Sekolah Lapang di Kabupaten Maros bukan hanya tentang transfer pengetahuan, tetapi juga tentang menghidupkan kembali praktik-praktik pertanian yang berkelanjutan dan inklusif. Sistem agrosilvopastura telah terbukti efektif dalam meningkatkan produktivitas dan kesejahteraan petani. Program ini juga membuktikan bahwa kolaborasi antara pengetahuan modern dan kearifan lokal dapat menciptakan solusi yang inovatif dan berkelanjutan.
Melalui cerita-cerita inspiratif dari Pak Maman, keluarga Daeng Ali, dan petani dari Dusun Bara, kita melihat bagaimana semangat belajar dan kolaborasi dapat membawa perubahan positif. Sekolah Lapang dan program Estungkara & SCF telah memberikan harapan baru bagi para petani di Kabupaten Maros. Membantu mereka menjadi lebih mandiri dan berdaya saing dalam mengelola lahan pertanian mereka.

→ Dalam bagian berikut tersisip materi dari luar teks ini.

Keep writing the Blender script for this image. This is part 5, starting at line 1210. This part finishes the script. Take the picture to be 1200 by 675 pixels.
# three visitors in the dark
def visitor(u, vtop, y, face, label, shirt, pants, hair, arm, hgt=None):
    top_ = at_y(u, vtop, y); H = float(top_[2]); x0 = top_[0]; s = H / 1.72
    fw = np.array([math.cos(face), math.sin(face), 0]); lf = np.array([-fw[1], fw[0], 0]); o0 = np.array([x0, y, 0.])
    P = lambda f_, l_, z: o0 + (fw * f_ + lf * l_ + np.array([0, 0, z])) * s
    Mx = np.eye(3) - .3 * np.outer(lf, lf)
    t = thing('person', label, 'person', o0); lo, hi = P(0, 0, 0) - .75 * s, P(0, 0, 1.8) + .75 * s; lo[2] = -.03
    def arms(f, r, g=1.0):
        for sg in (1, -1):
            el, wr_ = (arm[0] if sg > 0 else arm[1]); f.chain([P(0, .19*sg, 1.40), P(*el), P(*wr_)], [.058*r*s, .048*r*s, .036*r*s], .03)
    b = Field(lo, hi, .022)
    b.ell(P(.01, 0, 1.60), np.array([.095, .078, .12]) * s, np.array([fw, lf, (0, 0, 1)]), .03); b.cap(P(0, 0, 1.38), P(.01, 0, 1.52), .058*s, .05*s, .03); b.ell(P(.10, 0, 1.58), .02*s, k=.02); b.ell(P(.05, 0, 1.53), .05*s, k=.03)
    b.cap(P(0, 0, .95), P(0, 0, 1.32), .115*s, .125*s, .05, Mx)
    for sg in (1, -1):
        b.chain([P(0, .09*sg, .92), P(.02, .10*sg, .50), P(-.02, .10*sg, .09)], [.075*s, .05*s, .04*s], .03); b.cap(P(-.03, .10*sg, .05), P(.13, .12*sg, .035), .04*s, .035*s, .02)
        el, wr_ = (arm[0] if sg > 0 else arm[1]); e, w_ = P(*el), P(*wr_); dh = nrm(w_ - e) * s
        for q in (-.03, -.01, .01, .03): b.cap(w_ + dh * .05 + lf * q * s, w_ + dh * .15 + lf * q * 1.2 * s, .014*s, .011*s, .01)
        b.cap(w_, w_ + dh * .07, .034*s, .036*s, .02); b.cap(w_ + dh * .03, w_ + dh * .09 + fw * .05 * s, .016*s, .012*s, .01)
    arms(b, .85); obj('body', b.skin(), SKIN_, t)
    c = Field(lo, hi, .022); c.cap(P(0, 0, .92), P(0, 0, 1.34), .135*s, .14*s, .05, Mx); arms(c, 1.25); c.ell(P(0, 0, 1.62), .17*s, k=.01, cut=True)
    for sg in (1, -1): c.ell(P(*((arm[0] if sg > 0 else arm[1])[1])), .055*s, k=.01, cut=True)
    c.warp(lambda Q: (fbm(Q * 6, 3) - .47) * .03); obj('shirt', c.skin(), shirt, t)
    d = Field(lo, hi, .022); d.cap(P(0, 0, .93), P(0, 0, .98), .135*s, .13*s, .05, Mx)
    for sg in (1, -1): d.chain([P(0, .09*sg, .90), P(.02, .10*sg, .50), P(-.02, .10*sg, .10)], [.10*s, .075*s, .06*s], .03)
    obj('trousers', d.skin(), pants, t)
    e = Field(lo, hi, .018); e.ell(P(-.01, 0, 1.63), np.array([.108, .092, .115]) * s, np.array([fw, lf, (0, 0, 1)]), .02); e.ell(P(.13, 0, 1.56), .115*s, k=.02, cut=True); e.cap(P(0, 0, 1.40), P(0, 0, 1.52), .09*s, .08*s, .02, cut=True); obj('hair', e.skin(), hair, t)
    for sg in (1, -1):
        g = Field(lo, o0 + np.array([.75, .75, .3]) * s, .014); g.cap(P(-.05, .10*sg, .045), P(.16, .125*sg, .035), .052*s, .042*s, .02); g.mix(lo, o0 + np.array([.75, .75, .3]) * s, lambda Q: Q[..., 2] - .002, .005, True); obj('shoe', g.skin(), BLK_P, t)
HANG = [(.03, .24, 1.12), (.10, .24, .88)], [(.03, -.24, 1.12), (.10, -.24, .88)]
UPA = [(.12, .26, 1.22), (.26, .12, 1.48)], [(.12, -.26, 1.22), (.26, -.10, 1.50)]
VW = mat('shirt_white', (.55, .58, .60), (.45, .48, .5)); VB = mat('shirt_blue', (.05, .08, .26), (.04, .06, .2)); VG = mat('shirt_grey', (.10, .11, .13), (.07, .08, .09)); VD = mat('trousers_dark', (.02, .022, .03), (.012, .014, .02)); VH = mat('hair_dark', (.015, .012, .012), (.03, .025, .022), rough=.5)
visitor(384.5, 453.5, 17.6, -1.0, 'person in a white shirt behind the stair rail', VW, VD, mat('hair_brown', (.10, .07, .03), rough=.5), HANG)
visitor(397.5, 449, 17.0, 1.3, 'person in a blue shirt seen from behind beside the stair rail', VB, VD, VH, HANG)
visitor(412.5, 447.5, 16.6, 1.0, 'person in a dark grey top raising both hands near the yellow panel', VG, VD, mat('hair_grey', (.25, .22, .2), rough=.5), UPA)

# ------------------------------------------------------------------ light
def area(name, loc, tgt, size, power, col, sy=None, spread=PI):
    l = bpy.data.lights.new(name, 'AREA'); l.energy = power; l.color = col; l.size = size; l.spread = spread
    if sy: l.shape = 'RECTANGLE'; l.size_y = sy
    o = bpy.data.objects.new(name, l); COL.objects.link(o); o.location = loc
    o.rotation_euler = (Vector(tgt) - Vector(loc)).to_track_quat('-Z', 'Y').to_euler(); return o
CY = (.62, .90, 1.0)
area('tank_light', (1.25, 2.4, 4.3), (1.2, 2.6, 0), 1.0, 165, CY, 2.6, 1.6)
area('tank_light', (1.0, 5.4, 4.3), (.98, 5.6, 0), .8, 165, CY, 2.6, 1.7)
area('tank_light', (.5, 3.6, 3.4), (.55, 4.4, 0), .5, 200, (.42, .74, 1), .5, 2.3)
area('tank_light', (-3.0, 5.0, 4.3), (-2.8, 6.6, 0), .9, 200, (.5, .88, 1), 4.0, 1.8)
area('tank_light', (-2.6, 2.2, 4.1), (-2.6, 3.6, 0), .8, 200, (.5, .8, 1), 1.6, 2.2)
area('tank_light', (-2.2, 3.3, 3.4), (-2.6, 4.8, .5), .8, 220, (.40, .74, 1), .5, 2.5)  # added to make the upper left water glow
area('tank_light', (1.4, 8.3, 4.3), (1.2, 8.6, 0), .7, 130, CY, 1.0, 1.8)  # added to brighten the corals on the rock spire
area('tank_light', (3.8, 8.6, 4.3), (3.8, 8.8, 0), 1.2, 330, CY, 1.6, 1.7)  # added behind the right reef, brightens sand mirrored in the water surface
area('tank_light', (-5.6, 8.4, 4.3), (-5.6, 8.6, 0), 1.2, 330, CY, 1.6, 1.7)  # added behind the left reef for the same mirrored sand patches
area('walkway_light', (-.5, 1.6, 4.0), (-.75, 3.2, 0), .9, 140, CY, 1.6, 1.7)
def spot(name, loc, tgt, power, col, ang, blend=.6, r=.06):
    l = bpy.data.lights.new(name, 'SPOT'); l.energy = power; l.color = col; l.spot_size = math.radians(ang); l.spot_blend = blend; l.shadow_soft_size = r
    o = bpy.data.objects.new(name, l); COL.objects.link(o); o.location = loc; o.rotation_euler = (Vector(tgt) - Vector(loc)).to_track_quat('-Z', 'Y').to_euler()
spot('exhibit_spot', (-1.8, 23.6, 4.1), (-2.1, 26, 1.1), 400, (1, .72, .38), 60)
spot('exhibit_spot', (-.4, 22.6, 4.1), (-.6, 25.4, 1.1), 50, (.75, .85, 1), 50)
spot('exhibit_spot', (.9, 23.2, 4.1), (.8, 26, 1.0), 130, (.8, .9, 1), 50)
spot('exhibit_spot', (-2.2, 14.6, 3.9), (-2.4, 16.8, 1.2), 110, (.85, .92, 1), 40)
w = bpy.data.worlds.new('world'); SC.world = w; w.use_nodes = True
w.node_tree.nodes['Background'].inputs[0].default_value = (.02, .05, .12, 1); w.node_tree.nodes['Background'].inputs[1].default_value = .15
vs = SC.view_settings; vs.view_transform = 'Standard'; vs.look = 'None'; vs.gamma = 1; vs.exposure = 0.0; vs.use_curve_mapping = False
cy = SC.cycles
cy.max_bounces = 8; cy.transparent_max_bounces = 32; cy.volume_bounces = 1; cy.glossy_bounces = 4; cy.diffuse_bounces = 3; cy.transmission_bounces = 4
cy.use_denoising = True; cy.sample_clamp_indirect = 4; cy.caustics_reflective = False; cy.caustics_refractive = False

Sekolah Lapang di Kabupaten Maros adalah contoh nyata bagaimana program inklusif dan berkelanjutan dapat membawa perubahan positif dalam kehidupan masyarakat. Dengan menggabungkan pengetahuan modern dan kearifan lokal, para petani tidak hanya belajar tentang teknik baru tetapi juga bagaimana menjaga dan memanfaatkan sumber daya alam dengan lebih baik. Kisah-kisah dari peserta Sekolah Lapang memberikan inspirasi dan harapan bahwa pertanian berkelanjutan bukan hanya mungkin tetapi juga dapat dicapai dengan kerja keras dan kolaborasi.